Aus der Sicht der Bürger bedeutet dieser Umstand vor allem eines: der angepeilten Reform der Südtirol-Autonomie müsste eigentlich eine Änderung des Verfahrens zu ihrer Abänderung vorausgehen, um die Beteiligung aller politischen Kräfte und der Bürgerschaft zu erlauben. Dabei könnte man eine Minimalversion und eine Optimalversion unterscheiden. Ein Mindestmaß demokratischer Mitbestimmung wäre ein Initiativrecht für eine Mindestanzahl von Südtiroler Wahlberechtigten in Form des Volksbegehrens und der Volksinitiative (“Statutsinitiative” statt Verfassungsinitiative). Der Landtag müsste eigenständig, also ohne Trient, Motionen ans Parlament richten können, andererseits auch ein wichtiges Abwehrrecht erhalten: einseitige Abänderungen des Statuts durch das Parlament sollten durch eine 2/3-Mehrheit des Landtags abgelehnt werden können. Dies hat auch die SVP verlangt, aber nicht durchsetzen können.

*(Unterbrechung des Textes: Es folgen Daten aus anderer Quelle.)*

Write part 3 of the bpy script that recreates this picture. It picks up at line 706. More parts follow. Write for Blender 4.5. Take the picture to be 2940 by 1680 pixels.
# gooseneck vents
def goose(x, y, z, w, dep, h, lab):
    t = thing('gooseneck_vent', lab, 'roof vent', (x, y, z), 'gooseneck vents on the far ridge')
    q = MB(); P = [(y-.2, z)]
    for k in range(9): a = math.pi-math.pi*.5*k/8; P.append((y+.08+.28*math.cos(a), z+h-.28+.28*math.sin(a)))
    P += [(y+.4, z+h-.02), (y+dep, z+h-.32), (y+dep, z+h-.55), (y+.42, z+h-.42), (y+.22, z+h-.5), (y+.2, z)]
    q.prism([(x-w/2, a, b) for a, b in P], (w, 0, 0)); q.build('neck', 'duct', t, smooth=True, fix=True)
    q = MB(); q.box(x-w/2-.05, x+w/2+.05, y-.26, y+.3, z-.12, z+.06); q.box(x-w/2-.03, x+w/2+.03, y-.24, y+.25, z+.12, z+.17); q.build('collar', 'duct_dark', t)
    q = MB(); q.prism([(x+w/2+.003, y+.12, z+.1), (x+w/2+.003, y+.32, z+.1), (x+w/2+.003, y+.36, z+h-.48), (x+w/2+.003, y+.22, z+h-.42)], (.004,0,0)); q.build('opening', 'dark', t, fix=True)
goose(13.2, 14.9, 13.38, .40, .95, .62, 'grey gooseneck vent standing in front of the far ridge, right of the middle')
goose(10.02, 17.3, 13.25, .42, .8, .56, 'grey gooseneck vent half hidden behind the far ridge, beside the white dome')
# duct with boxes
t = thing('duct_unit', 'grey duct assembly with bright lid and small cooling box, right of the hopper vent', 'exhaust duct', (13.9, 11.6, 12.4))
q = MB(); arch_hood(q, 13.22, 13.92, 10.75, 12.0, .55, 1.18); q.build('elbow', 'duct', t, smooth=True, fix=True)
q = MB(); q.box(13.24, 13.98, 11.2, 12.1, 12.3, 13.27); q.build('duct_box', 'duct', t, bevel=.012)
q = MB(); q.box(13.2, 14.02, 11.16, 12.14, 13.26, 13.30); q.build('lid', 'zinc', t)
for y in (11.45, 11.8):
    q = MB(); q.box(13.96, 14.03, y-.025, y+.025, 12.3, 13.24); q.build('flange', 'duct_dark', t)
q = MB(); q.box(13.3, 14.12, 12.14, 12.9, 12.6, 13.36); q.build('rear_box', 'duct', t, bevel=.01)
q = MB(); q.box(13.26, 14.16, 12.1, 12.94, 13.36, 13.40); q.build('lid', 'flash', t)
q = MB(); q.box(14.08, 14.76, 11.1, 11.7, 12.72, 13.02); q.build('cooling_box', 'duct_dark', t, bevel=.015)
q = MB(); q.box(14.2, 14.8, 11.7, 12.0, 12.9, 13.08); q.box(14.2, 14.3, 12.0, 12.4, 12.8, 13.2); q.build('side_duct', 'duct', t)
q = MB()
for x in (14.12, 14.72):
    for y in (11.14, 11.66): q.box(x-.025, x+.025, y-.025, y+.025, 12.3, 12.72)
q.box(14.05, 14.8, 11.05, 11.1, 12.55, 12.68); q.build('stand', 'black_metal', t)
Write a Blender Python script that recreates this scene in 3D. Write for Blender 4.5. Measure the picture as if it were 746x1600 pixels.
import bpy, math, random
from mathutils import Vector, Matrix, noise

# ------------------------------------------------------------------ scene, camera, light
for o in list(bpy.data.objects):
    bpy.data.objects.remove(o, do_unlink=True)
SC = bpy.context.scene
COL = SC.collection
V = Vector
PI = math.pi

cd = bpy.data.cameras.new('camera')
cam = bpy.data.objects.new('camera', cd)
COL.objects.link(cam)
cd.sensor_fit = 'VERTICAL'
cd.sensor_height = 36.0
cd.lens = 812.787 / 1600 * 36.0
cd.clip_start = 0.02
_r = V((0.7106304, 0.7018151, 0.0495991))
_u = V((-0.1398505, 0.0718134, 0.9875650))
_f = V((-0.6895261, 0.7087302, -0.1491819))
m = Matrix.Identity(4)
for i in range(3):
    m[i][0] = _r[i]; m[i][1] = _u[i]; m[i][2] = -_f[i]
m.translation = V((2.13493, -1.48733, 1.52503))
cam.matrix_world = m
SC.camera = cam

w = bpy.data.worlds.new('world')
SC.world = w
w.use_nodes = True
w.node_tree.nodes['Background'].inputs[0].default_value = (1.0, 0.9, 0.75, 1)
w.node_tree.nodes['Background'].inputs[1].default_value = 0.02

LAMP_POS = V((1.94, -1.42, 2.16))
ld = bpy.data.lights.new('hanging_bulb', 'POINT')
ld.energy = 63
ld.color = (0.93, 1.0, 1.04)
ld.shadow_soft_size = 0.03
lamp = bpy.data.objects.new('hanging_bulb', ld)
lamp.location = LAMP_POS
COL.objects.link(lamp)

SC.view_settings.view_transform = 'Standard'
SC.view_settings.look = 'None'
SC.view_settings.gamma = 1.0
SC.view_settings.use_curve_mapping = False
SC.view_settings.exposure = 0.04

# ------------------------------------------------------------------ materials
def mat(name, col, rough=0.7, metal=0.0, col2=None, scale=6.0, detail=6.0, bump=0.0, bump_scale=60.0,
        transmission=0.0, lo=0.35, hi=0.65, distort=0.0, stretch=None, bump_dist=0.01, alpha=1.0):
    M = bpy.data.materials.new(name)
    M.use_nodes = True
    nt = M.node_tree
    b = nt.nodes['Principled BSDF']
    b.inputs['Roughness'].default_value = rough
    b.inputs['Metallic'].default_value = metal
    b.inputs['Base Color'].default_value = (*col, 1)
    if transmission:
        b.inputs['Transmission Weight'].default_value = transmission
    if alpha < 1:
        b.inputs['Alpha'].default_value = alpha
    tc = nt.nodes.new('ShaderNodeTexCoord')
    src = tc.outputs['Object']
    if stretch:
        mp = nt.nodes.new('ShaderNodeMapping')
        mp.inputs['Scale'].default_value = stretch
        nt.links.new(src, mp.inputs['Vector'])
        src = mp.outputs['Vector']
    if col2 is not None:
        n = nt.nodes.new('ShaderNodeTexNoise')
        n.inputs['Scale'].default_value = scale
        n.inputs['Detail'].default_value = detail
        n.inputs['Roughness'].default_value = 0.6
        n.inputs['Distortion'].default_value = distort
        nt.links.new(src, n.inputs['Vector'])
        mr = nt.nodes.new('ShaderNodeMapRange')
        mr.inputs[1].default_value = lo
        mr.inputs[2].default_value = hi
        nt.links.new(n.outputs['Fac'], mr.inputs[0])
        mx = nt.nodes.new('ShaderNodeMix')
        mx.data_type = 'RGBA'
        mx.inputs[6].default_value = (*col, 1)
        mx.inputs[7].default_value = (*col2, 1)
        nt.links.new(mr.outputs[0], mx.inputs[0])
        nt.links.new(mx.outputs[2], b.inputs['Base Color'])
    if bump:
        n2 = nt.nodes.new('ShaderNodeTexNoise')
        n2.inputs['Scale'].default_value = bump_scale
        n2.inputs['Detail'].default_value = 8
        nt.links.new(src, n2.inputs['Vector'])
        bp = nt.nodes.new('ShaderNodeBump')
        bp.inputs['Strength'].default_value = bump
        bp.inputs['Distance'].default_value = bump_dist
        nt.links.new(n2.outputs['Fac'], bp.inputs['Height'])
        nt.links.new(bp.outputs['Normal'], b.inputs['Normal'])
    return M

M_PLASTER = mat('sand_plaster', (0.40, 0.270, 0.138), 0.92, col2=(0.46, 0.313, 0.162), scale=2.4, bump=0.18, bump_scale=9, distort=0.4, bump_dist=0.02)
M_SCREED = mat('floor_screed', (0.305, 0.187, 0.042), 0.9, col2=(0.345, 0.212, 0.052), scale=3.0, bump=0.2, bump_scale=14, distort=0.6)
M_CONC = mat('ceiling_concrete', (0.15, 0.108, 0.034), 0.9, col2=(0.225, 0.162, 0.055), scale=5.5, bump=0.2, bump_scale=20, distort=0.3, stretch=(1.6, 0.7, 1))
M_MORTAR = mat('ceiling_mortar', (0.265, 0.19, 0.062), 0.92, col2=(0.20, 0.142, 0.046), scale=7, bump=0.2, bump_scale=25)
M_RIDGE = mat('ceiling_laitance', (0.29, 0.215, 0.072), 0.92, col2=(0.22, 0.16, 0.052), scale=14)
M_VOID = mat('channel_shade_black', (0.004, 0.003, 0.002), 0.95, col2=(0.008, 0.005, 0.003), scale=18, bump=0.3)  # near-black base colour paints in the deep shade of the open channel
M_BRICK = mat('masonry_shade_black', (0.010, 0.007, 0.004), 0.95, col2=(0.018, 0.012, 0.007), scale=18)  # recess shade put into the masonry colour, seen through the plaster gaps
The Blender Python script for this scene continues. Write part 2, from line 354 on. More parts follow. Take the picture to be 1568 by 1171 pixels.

Die Optimalversion begreift die Südtiroler Bürger dagegen als eigentliches souveränes Subjekt der Landesautonomie und ihrer Verfassung. Sie müssten das Recht erhalten, einen Statutenkonvent, also eine “verfassunggebende Landesversammlung”, frei zu wählen. Zumindest müsste der Landtag ein “verfassunggebendes Mandat” erhalten können, wie andere autonome Regionen Europas. Abänderungen oder Gesamtrevisionen des Landesstatuts, die von den politischen Organen ausgehen, müssen einem bestätigenden Referendum durch die Wählerschaft unterworfen werden können (wie in den Autonomen Gemeinschaften Spaniens), weil erst dadurch die unmittelbare politische Legitimation erfolgt. Natürlich braucht es für ein runderneuertes Autonomiestatut auch das Plazet des Parlaments, andernfalls könnte es nicht Teil der Verfassung werden. Wenn wir die Südtiroler Bürger und Bürgerinnen aller Sprachgruppen als politisches Subjekt begreifen, könnten Verbesserungen am Autonomiestatut auch gemeinsam von unten angegangen werden, nicht nur in blindem Vertrauen in die Weisheit der Parteispitzen in Bozen und Rom.